Majd non era mai stato dall’altra parte, dove il padre ha vissuto fino a ventinove anni fa per poi essere espulso, arabo e comunista. Così quando il comandante ha chiesto se c’erano volontari, Majd ha risposto «io», sua madre al telefono l’ha incoraggiato «è giusto, fai il tuo dovere», suo padre gli ha ordinato di non andare. «Non l’ho ascoltato. A bruciare era anche la casa dov’è cresciuto, dovevo proteggerla». È salito con altri quaranta pompieri palestinesi sugli otto camion in partenza da Ramallah e nella notte è arrivato sulle colline attorno a Gerusalemme. Spalla a spalla con gli israeliani, in fila uno dietro l’altro a sbrogliare le pompe dell’acqua, accompagnati da un ufficiale dell’esercito che questa volta li scortava come alleati. I primi a essere stupiti sono stati i pompieri israeliani, hanno visto arrivare gli uomini della Protezione civile palestinese, i caschi gialli, le divise blu e quella bandiera cucita sulla spalla. Così stupiti da celebrare con gli autoscatti l’incontro di una settimana fa, le facce sporche di fuliggine, il flash dei telefonini che illumina la notte dove non arriva il rossore delle fiamme.

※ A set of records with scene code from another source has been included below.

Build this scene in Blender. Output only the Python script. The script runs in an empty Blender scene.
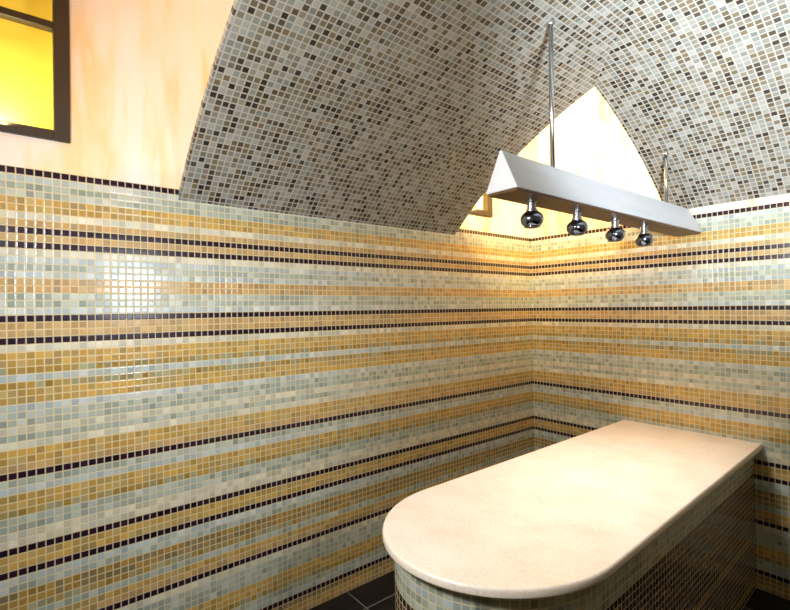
import bpy, bmesh, math, random
from mathutils import Vector, Matrix
random.seed(4)
sc = bpy.context.scene
COL = sc.collection

# ------------------------------------------------------------------ measures
P = 0.024                      # mosaic pitch (20 mm tile and joint)
ROWS = 77
H = ROWS * P                   # top of the striped mosaic
W, L = 3.30, 3.10              # room: x 0..W, y 0..-L
TOP = 3.05
AX0, AX1 = 0.874, 2.417        # arms of the vault
AY0, AY1 = -0.752, -2.290
CX, CY = 1.65, -1.521

# ------------------------------------------------------------------ helpers
def s2l(c):
    return tuple(((v / 255) / 12.92 if v / 255 <= 0.04045 else ((v / 255 + 0.055) / 1.055) ** 2.4) for v in c) + (1.0,)

def link(name, me, parent=None, mats=()):
    o = bpy.data.objects.new(name, me)
    COL.objects.link(o)
    for m in mats:
        me.materials.append(m)
    if parent:
        o.parent = parent
    return o

def obj(name, bm, mats, parent=None, smooth=False, bevel=0.0, seg=2):
    me = bpy.data.meshes.new(name)
    bmesh.ops.recalc_face_normals(bm, faces=bm.faces[:])
    bm.to_mesh(me)
    bm.free()
    o = link(name, me, parent, mats if isinstance(mats, (list, tuple)) else [mats])
    if smooth:
        for f in me.polygons:
            f.use_smooth = True
    if bevel:
        b = o.modifiers.new('bevel', 'BEVEL')
        b.width = bevel
        b.segments = seg
        b.limit_method = 'ANGLE'
    return o

def empty(name, loc, label, cat, group=None):
    o = bpy.data.objects.new(name, None)
    COL.objects.link(o)
    o.location = loc
    o.empty_display_size = 0.1
    tag(o, label, cat, group)
    return o

def tag(o, label, cat, group=None, kind=None):
    o['label'] = label
    o['category'] = cat
    if group:
        o['group'] = group
    if kind:
        o['kind'] = kind

def box(bm, x0, x1, y0, y1, z0, z1):
    vs = [bm.verts.new((x, y, z)) for x in (x0, x1) for y in (y0, y1) for z in (z0, z1)]
    for f in ((0, 1, 3, 2), (4, 6, 7, 5), (0, 4, 5, 1), (2, 3, 7, 6), (0, 2, 6, 4), (1, 5, 7, 3)):
        bm.faces.new([vs[i] for i in f])

def lathe(bm, prof, c, n=40):
    """prof: (radius, z) pairs from top to bottom; axis vertical through c"""
    rings = []
    for r, z in prof:
        if r < 1e-5:
            rings.append([bm.verts.new((c[0], c[1], c[2] + z))])
        else:
            rings.append([bm.verts.new((c[0] + r * math.cos(2 * math.pi * k / n), c[1] + r * math.sin(2 * math.pi * k / n), c[2] + z)) for k in range(n)])
    for a, b in zip(rings, rings[1:]):
        for k in range(n):
            k2 = (k + 1) % n
            if len(a) == 1:
                bm.faces.new((a[0], b[k], b[k2]))
            elif len(b) == 1:
                bm.faces.new((a[k], b[0], a[k2]))
            else:
                bm.faces.new((a[k], b[k], b[k2], a[k2]))

# ------------------------------------------------------------------ materials
class NT:
    def __init__(self, name):
        self.m = bpy.data.materials.new(name)
        self.m.use_nodes = True
        self.t = self.m.node_tree
        self.t.nodes.clear()
        self.out = self.n('ShaderNodeOutputMaterial')
        self.b = self.n('ShaderNodeBsdfPrincipled')
        self.l(self.b.outputs[0], self.out.inputs[0])
    def n(self, k, **kw):
        nd = self.t.nodes.new(k)
        for a, v in kw.items():
            setattr(nd, a, v)
        return nd
    def l(self, a, b):
        self.t.links.new(a, b)
    def math(self, op, a, b=None, c=None, clamp=False):
        nd = self.n('ShaderNodeMath', operation=op)
        nd.use_clamp = clamp
        for i, v in enumerate((a, b, c)):
            if v is None:
                continue
            if isinstance(v, (int, float)):
                nd.inputs[i].default_value = v
            else:
                self.l(v, nd.inputs[i])
        return nd.outputs[0]
    def mix(self, fac, a, b, blend='MIX'):
        nd = self.n('ShaderNodeMix', data_type='RGBA', blend_type=blend)
        for i, v in ((0, fac), (6, a), (7, b)):
            if isinstance(v, (int, float)):
                nd.inputs[i].default_value = v
            elif isinstance(v, tuple):
                nd.inputs[i].default_value = v
            else:
                self.l(v, nd.inputs[i])
        return nd.outputs[2]
    def ramp(self, fac, stops, interp='LINEAR'):
        nd = self.n('ShaderNodeValToRGB')
        cr = nd.color_ramp
        cr.interpolation = interp
        while len(cr.elements) < len(stops):
            cr.elements.new(0.5)
        for e, (p, c) in zip(cr.elements, stops):
            e.position = p
            e.color = c
        self.l(fac, nd.inputs[0])
        return nd.outputs[0]

def simple(name, col, rough=0.5, metal=0.0, spec=0.5):
    k = NT(name)
    k.b.inputs['Base Color'].default_value = s2l(col)
    k.b.inputs['Roughness'].default_value = rough
    k.b.inputs['Metallic'].default_value = metal
    k.b.inputs['Specular IOR Level'].default_value = spec
    return k.m

def tile_grid(k, gap):
    """UV in tile units -> (tile mask, per-tile random, per-tile random colour, uv vector)"""
    uv = k.n('ShaderNodeUVMap', uv_map='UVMap').outputs[0]
    s = k.n('ShaderNodeSeparateXYZ')
    k.l(uv, s.inputs[0])
    d = []
    for c in (0, 1):
        f = k.math('FRACT', s.outputs[c])
        d.append(k.math('MINIMUM', f, k.math('SUBTRACT', 1.0, f)))
    dist = k.math('MINIMUM', d[0], d[1])
    mask = k.math('MULTIPLY_ADD', dist, 1 / 0.05, -(gap - 0.025) / 0.05, clamp=True)
    fl = k.n('ShaderNodeVectorMath', operation='FLOOR')
    k.l(uv, fl.inputs[0])
    wn = k.n('ShaderNodeTexWhiteNoise', noise_dimensions='2D')
    k.l(fl.outputs[0], wn.inputs[0])
    return mask, wn.outputs['Value'], wn.outputs['Color'], fl.outputs[0], dist

def tile_surface(k, mask, dist, rough=0.16, bump=0.35, rnd=None):
    k.l(k.math('MULTIPLY_ADD', mask, rough - 0.75, 0.75), k.b.inputs['Roughness'])
    h = k.math('MULTIPLY_ADD', dist, 1 / 0.16, 0.0, clamp=True)
    bp = k.n('ShaderNodeBump')
    bp.inputs['Strength'].default_value = bump
    bp.inputs['Distance'].default_value = 0.0015
    k.l(h, bp.inputs['Height'])
    k.l(bp.outputs[0], k.b.inputs['Normal'])

def mosaic_striped():
    k = NT('striped_glass_mosaic')
    mask, r, rc, fl, dist = tile_grid(k, 0.075)
    ca = k.n('ShaderNodeAttribute', attribute_name='col_a').outputs['Color']
    cb = k.n('ShaderNodeAttribute', attribute_name='col_b').outputs['Color']
    # drifting blend between the two colours of a row, plus tile to tile chance
    no = k.n('ShaderNodeTexNoise', noise_dimensions='2D')
    mp = k.n('ShaderNodeMapping')
    mp.inputs['Scale'].default_value = (0.11, 0.9, 1)
    k.l(fl, mp.inputs[0])
    k.l(mp.outputs[0], no.inputs['Vector'])
    no.inputs['Scale'].default_value = 1.0
    no.inputs['Detail'].default_value = 1.0
    t = k.math('ADD', k.math('MULTIPLY', no.outputs['Fac'], 0.75), k.math('MULTIPLY', r, 0.55))
    fac = k.math('MULTIPLY_ADD', t, 3.2, -1.7, clamp=True)
    c = k.mix(fac, ca, cb)
    s = k.n('ShaderNodeSeparateColor')
    k.l(rc, s.inputs[0])
    v = k.math('MULTIPLY_ADD', s.outputs[1], 0.44, 0.76)
    cv = k.n('ShaderNodeCombineColor')
    k.l(v, cv.inputs[0]); k.l(v, cv.inputs[1]); k.l(k.math('MULTIPLY_ADD', s.outputs[2], 0.12, k.math('SUBTRACT', v, 0.06)), cv.inputs[2])
    c = k.mix(1.0, c, cv.outputs[0], 'MULTIPLY')
    # joints: cream, slightly taking the tone of the row
    g = k.mix(0.25, s2l((214, 196, 150)), ca)
    k.l(k.mix(mask, g, c), k.b.inputs['Base Color'])
    tile_surface(k, mask, dist, 0.19, 0.4)
    return k.m

def mosaic_vault():
    k = NT('grey_mixed_mosaic')
    mask, r, rc, fl, dist = tile_grid(k, 0.10)
    no = k.n('ShaderNodeTexNoise', noise_dimensions='2D')
    no.inputs['Scale'].default_value = 0.16
    no.inputs['Detail'].default_value = 2.0
    k.l(fl, no.inputs['Vector'])
    t = k.math('MULTIPLY_ADD', no.outputs['Fac'], 0.55, k.math('MULTIPLY_ADD', r, 0.85, -0.2), clamp=True)
    c = k.ramp(t, [(0.0, s2l((56, 49, 42))), (0.15, s2l((80, 71, 58))), (0.26, s2l((108, 96, 74))), (0.38, s2l((120, 113, 98))),
                   (0.50, s2l((130, 126, 113))), (0.62, s2l((146, 144, 134))), (0.74, s2l((126, 129, 122))), (0.86, s2l((152, 150, 142)))], 'CONSTANT')
    s = k.n('ShaderNodeSeparateColor')
    k.l(rc, s.inputs[0])
    v = k.math('MULTIPLY_ADD', s.outputs[1], 0.4, 0.8)
    cv = k.n('ShaderNodeCombineColor')
    for i in range(3):
        k.l(v, cv.inputs[i])
    c = k.mix(1.0, c, cv.outputs[0], 'MULTIPLY')
    k.l(k.mix(mask, s2l((172, 166, 153)), c), k.b.inputs['Base Color'])
    tile_surface(k, mask, dist, 0.22, 0.4)
    return k.m

def plaster():
    k = NT('sponged_cream_plaster')
    geo = k.n('ShaderNodeNewGeometry')
    mp = k.n('ShaderNodeMapping')
    mp.inputs['Scale'].default_value = (4.2, 4.2, 0.8)
    k.l(geo.outputs['Position'], mp.inputs[0])
    n1 = k.n('ShaderNodeTexNoise')
    n1.inputs['Scale'].default_value = 1.7
    n1.inputs['Detail'].default_value = 4
    n1.inputs['Distortion'].default_value = 0.25
    k.l(mp.outputs[0], n1.inputs['Vector'])
    c = k.ramp(n1.outputs['Fac'], [(0.36, s2l((242, 226, 216))), (0.48, s2l((241, 222, 200))), (0.60, s2l((240, 202, 140))), (0.70, s2l((241, 222, 196)))])
    n2 = k.n('ShaderNodeTexNoise')
    n2.inputs['Scale'].default_value = 26
    n2.inputs['Detail'].default_value = 3
    k.l(geo.outputs['Position'], n2.inputs['Vector'])
    c = k.mix(k.math('MULTIPLY', n2.outputs['Fac'], 0.3), c, s2l((236, 222, 206)))
    k.l(c, k.b.inputs['Base Color'])
    k.b.inputs['Roughness'].default_value = 0.8
    k.b.inputs['Specular IOR Level'].default_value = 0.2
    return k.m

def stone():
    k = NT('cream_composite_stone')
    geo = k.n('ShaderNodeNewGeometry')
    n1 = k.n('ShaderNodeTexNoise')
    n1.inputs['Scale'].default_value = 150
    n1.inputs['Detail'].default_value = 4
    k.l(geo.outputs['Position'], n1.inputs['Vector'])
    n2 = k.n('ShaderNodeTexNoise')
    n2.inputs['Scale'].default_value = 7
    n2.inputs['Detail'].default_value = 5
    k.l(geo.outputs['Position'], n2.inputs['Vector'])
    t = k.math('MULTIPLY_ADD', n1.outputs['Fac'], 0.55, k.math('MULTIPLY', n2.outputs['Fac'], 0.45))
    c = k.ramp(t, [(0.36, s2l((226, 210, 190))), (0.5, s2l((238, 224, 206))), (0.64, s2l((244, 233, 218)))])
    k.l(c, k.b.inputs['Base Color'])
    k.b.inputs['Roughness'].default_value = 0.34
    return k.m

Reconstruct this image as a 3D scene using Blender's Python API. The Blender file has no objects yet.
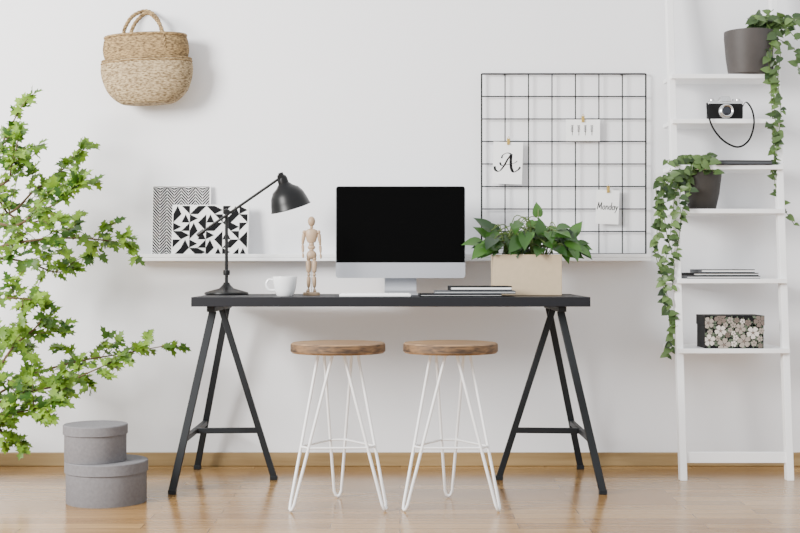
import bpy, bmesh, math, random
from mathutils import Vector, Matrix, Euler
random.seed(7)
R=random.Random(11)

# ---------- survey of the room: metres, wall plane y=0, camera 5.66 m in front ----------
CAMD=5.66; F=1315.0; H=0.857
def sc(y): return F/(y+CAMD)
def X(px,y): return (px-400)/sc(y)
def Z(py,y): return H-(py-266.5)/sc(y)
def W(px,py,y): return Vector((X(px,y),y,Z(py,y)))

# ---------- materials ----------
def srgb(r,g,b):
    def f(c):
        c/=255.0
        return c/12.92 if c<=.04045 else ((c+.055)/1.055)**2.4
    return (f(r),f(g),f(b),1)
def mat(name,col,rough=.5,metal=0,spec=.5,noise=None,bump=None):
    m=bpy.data.materials.new(name); m.use_nodes=True
    nt=m.node_tree; b=nt.nodes['Principled BSDF']
    b.inputs['Base Color'].default_value=col
    b.inputs['Roughness'].default_value=rough
    b.inputs['Metallic'].default_value=metal
    b.inputs['Specular IOR Level'].default_value=spec
    tc=nt.nodes.new('ShaderNodeTexCoord')
    if noise:
        scale,amt=noise
        n=nt.nodes.new('ShaderNodeTexNoise'); n.inputs['Scale'].default_value=scale; n.inputs['Detail'].default_value=4
        nt.links.new(tc.outputs['Object'],n.inputs['Vector'])
        r=nt.nodes.new('ShaderNodeValToRGB')
        r.color_ramp.elements[0].position=.3; r.color_ramp.elements[1].position=.7
        r.color_ramp.elements[0].color=tuple(c*(1-amt) for c in col[:3])+(1,)
        r.color_ramp.elements[1].color=tuple(min(1,c*(1+amt)) for c in col[:3])+(1,)
        nt.links.new(n.outputs['Fac'],r.inputs['Fac']); nt.links.new(r.outputs['Color'],b.inputs['Base Color'])
    if bump:
        scale,st=bump
        n=nt.nodes.new('ShaderNodeTexNoise'); n.inputs['Scale'].default_value=scale
        nt.links.new(tc.outputs['Object'],n.inputs['Vector'])
        bp=nt.nodes.new('ShaderNodeBump'); bp.inputs['Strength'].default_value=st; bp.inputs['Distance'].default_value=.002
        nt.links.new(n.outputs['Fac'],bp.inputs['Height']); nt.links.new(bp.outputs['Normal'],b.inputs['Normal'])
    return m
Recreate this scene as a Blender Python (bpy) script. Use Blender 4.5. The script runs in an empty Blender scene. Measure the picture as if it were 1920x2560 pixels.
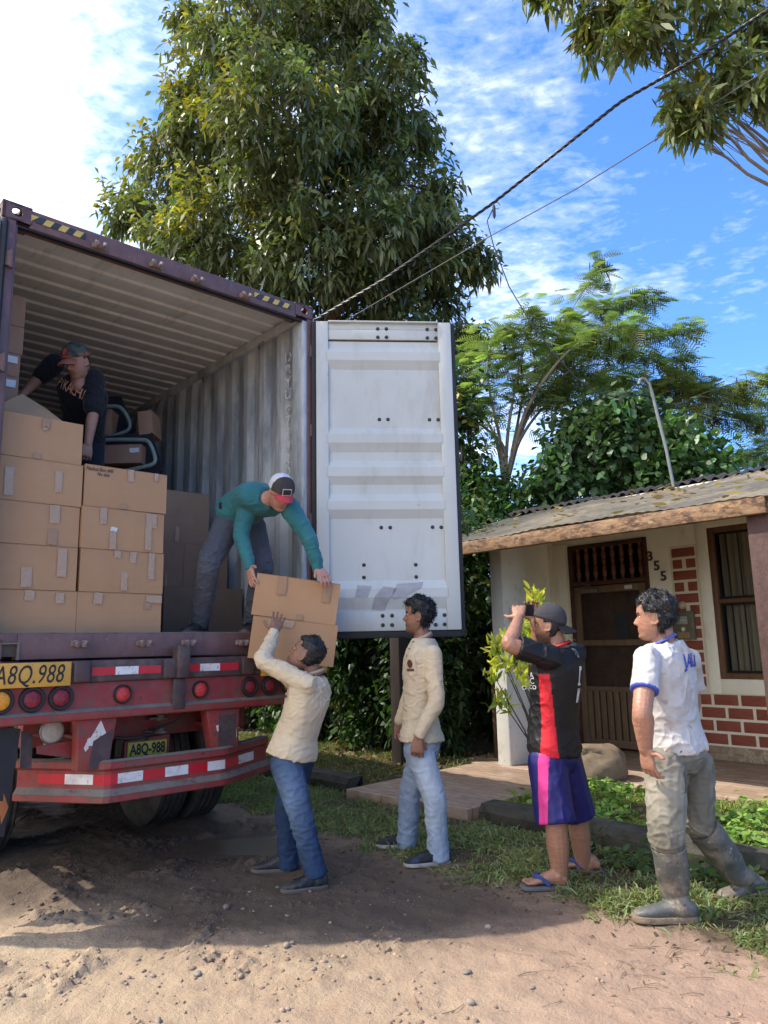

«Abbiamo lavorato vicino a una centrale elettrica — racconta Majd —, per impedire che venisse raggiunta dal fuoco. Sapevamo che dentro erano rimasti intrappolati i tecnici, almeno una decina. Quando siamo riusciti a liberarli, ci hanno abbracciato e ringraziato». Altre brigate inviate dall’Autorità sono intervenute contro gli incendi che hanno circondato la città di Haifa, 70 edifici e 500 appartamenti sono stati danneggiati e sono ancora inabitabili. Adesso che la pioggia è caduta e l’emergenza rientrata, la decisione del presidente Abu Mazen di aiutare il «nemico» è criticata nei comizi via Facebook.

«Migliaia di giovani sono morti per difendere la Palestina, soccorrere gli israeliani è tradimento», scrive Mohammad. «È la resistenza pacifica? Sperate che i coloni se ne andranno con queste azioni?», commenta Ismail Al Zabadi. «I nostri pompieri non sono stati creati per proteggere gli israeliani», proclama Ammar Hamzeh. Anche il ministero degli Esteri palestinese ha protestato con il governo israeliano perché nel biglietto di ringraziamenti pubblico alle nazioni che hanno inviato le squadre manca solo la bandiera della Palestina e il contributo di Ramallah è stampato piccolo piccolo. In realtà la diplomazia dei pompieri ha prodotto come risultato la telefonata del premier Benjamin Netanyahu ad Abu Mazen, un contatto raro da quando i negoziati sono stati congelati nell’aprile del 2014. Youssef Nasser dice di non essere un politico, anche se ha passato con Yasser Arafat i mesi dell’assedio israeliano, fino alla morte del raìs nel novembre di 12 anni fa.

Del leader palestinese è stato il pilota personale, prima che i tre elicotteri in dotazione restassero intrappolati nella Striscia ad arrugginirsi per la salsedine. Da due anni comanda la Protezione Civile ed è stato lui a organizzare i gruppi. «La nostra missione è proteggere i civili. Combattere insieme i disastri offre speranza». Il governo israeliano è convinto che almeno una ventina di incendi sia opera di «piroterroristi», accusati sono gli arabi israeliani che vivono nel Nord del Paese (il 10% dei 280 mila abitanti di Haifa) o i palestinesi. «Assurdo, le fiamme non rispettano le frontiere — dice Majd —. I due popoli vivono stretti uno all’altro. Perché un palestinese dovrebbe rischiare di bruciare il suo villaggio?».